Getting started¶
Onitu at a glance¶
Onitu must deal with a lot of events coming from different places. Therefore, Onitu is build around an asynchronous model. Each part runs in a separate process, and communicate with the others via ZeroMQ messages and Redis.
In order to synchronize files between external services, Onitu uses a system of drivers. You can find more information about this system in Creating a new driver. Each driver sends events and receives orders from the Referee, which chooses where the files should be synchronised according to the configuration rules.
Glossary¶
- Driver
- A program making the junction between Onitu and a remote service (SSH, Dropbox, a hard drive…). cf Creating a new driver
- Entry
- A driver configured by the user. For example, it can be the Dropbox driver configured to run with a specific account. You can view an entry as an instance of a driver.
- Rule
- Maps a set of matching files to a set of entries. Used in the configuration to split up the files.
- Setup
- A JSON configuration file, which describes the entries and the rules.
- Referee
- Receive events from the drivers and allocate the files among the entries regarding the configuration rules. cf Referee
- Plug
- A helper class which implements all the boilerplate needed by a driver to communicate with Onitu. cf Plug
- Handler
- A function defined by a driver, which responds to a specific task. This function will be called by the Plug when needed. cf Handlers
Global architecture¶
You can here find an illustration of the global architecture of Onitu: Figure 1.1.
Dependencies¶
The core of Onitu uses several libraries (other dependencies exists but are specific to some drivers):
- Circus
- Used to start, manage and monitor the different processes
- PyZMQ
- A binding of the ZeroMQ library for the Python language
- redis-py
- A library to communicate with Redis in Python
- Logbook
- A powerful logging library that allows Onitu to log on a ZeroMQ channel, aggregating all the logs in the same place
Technical choices¶
We made some difficult technical choices in order to build Onitu in the most maintainable and efficient way. Those choices can be questionable, but here are our motivations :
Python¶
Python is a general-purpose and flexible language. This was our first choice because all of us were already using and loving it. It allows us to distribute Onitu easily, without having to compile the sources or distribute binaries. Python is available on a lot of different systems, has a lot of built-in functionalities and is easy to understand and read.

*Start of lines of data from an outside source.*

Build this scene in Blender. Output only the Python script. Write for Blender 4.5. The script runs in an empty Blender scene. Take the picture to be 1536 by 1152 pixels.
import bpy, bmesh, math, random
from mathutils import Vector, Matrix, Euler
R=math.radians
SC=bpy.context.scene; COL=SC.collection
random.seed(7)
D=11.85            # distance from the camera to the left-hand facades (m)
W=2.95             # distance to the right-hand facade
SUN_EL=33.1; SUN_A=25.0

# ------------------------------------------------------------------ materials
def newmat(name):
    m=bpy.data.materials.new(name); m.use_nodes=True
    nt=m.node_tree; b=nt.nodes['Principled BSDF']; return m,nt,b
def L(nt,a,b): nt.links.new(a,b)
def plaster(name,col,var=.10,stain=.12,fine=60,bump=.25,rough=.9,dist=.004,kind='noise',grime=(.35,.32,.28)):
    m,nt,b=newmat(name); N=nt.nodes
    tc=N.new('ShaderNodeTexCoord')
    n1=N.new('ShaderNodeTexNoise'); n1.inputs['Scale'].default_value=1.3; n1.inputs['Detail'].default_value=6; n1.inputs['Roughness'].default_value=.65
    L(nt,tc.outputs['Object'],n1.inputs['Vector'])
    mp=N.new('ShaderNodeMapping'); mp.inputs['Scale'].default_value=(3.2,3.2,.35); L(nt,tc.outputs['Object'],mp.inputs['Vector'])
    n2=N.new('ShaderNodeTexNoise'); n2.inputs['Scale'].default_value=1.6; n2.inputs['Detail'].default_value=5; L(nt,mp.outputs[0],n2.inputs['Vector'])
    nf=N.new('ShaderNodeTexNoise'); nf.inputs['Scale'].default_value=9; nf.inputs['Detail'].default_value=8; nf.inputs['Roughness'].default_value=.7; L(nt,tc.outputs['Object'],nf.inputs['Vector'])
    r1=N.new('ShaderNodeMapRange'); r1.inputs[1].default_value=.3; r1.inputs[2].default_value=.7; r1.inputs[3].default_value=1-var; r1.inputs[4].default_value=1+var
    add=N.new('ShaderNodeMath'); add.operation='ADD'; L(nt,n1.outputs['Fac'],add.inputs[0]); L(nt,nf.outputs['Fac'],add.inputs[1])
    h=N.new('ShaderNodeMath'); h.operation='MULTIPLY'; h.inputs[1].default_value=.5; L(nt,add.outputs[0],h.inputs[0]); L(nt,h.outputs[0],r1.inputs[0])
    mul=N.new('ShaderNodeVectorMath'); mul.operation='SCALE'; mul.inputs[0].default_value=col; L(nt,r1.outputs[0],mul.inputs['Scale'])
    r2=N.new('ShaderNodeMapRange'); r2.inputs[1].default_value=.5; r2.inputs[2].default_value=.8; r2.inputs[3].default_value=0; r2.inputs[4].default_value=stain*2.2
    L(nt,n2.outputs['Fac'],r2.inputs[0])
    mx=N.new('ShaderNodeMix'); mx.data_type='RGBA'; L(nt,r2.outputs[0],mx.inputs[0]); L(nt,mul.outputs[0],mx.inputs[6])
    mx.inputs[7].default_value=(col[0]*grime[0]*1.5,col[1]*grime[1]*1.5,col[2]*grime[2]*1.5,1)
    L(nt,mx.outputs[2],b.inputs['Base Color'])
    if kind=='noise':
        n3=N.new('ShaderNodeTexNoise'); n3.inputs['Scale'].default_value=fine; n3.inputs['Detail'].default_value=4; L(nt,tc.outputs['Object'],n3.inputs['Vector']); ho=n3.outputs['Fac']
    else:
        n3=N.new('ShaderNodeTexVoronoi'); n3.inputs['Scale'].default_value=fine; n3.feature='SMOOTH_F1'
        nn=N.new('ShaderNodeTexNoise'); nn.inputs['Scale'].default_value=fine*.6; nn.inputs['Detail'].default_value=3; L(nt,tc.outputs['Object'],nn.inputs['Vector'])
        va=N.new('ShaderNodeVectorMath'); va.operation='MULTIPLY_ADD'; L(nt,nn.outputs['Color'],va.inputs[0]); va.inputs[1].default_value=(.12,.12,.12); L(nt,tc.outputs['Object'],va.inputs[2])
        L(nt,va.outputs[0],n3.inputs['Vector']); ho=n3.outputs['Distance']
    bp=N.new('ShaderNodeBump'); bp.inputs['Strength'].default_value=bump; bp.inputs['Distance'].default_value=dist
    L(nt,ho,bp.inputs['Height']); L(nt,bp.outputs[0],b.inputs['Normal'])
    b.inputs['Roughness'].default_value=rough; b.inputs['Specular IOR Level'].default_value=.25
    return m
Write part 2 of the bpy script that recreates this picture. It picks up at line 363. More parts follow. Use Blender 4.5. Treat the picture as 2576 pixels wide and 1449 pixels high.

You might have some concerns regarding the speed, but Onitu is an I/O bound application, so most of the time it is not executing Python code but downloading/uploading files or exchanging information over sockets. The same program with a low-level language like C would introduce a lot of complexity and probably only a very small performance amelioration.
ZeroMQ¶
As Onitu is an application with a lot of different processes and threads, we need a way to communicate between them. ZeroMQ is a layer on top of IP and Unix sockets, and provides messaging patterns. Onitu uses several of them, like ROUTER/DEALER, PUBLISH/SUBSCRIBE and REQUEST/REPLY.
ZeroMQ is really fast, available on a lot of platforms and has Python bindings. It is much more flexible and lightweight than other message brockers, such as RabbitMQ or ActiveMQ.
Redis¶
Onitu needs to store information in a persistent database. This database should be cross-platform, schema-less and easy to install and maintain. For that purpose, Redis has been chosen. But Redis is not available in the same version on all platforms, and is not really persistent. Also, the entire database is in-memory, limiting its size. Therefore, another solution will soon be chosen to replace it as it is not the perfect solution.